When dealing with high food prices, there are some things countries should and should not do. “What should not be done is arguably the most important thing,” said the U.N.’s Josef Schmidhuber.

Countries should not drastically subsidize food prices, he said. In Egypt, for example, the government subsidized bread so much that it now costs less than the grain that goes into it.

“That inevitably leads to a lot of waste, and even to developments where consumers are feeding bread to poultry because it’s cheaper than wheat,” Schmidhuber said.

Another thing countries shouldn’t do? Place export bans on products that are in high demand, like wheat and sunflower oil — two major exports from Ukraine.

Countries might be tempted to keep all that food for domestic use, but that has consequences, according to Joseph Glauber, senior research fellow with the International Food Policy Research Institute.

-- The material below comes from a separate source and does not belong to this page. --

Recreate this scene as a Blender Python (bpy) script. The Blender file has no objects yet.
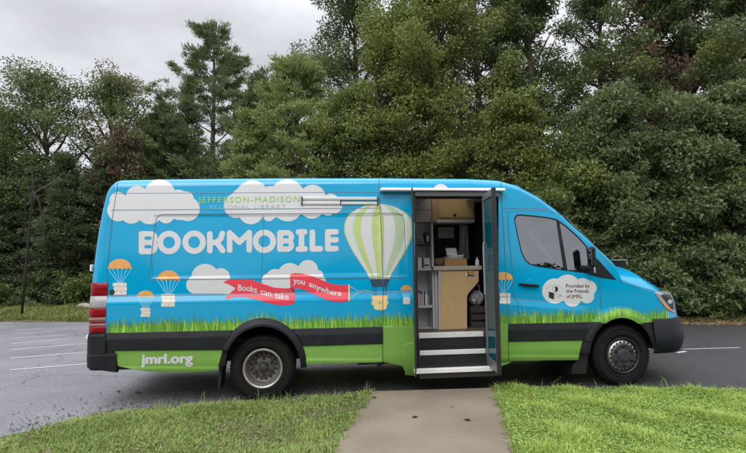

“You take that out of the world market, that means that the world market has to find other suppliers. It drives the price up in world markets even higher,” he said.

Glauber said importing countries should be flexible and willing to seek out alternative suppliers.

“One of the reasons there’s been so much concern is that Ukraine accounts for such a large share of what’s traded in the world,” he said. “Both Ukraine and Russia account for about 12% of calories that are traded in the world.”

Farmers should respond to the high prices by planting more crops, Glauber added. But that’s a solution that will take months — so food prices will likely stay high until at least 2023.

The U.N. is also proposing a system that would reduce import costs for developing countries.

“Countries that are dependent on food inputs and don’t have the money to buy should get access to credit so that they are able to do so,” Schmidhuber said.

Credit might also be provided to make it cheaper to import fertilizer and other materials that would help them grow food locally, he added.

Update (April 11, 2022): This article has been updated to include additional information heard on “Marketplace Morning Report.”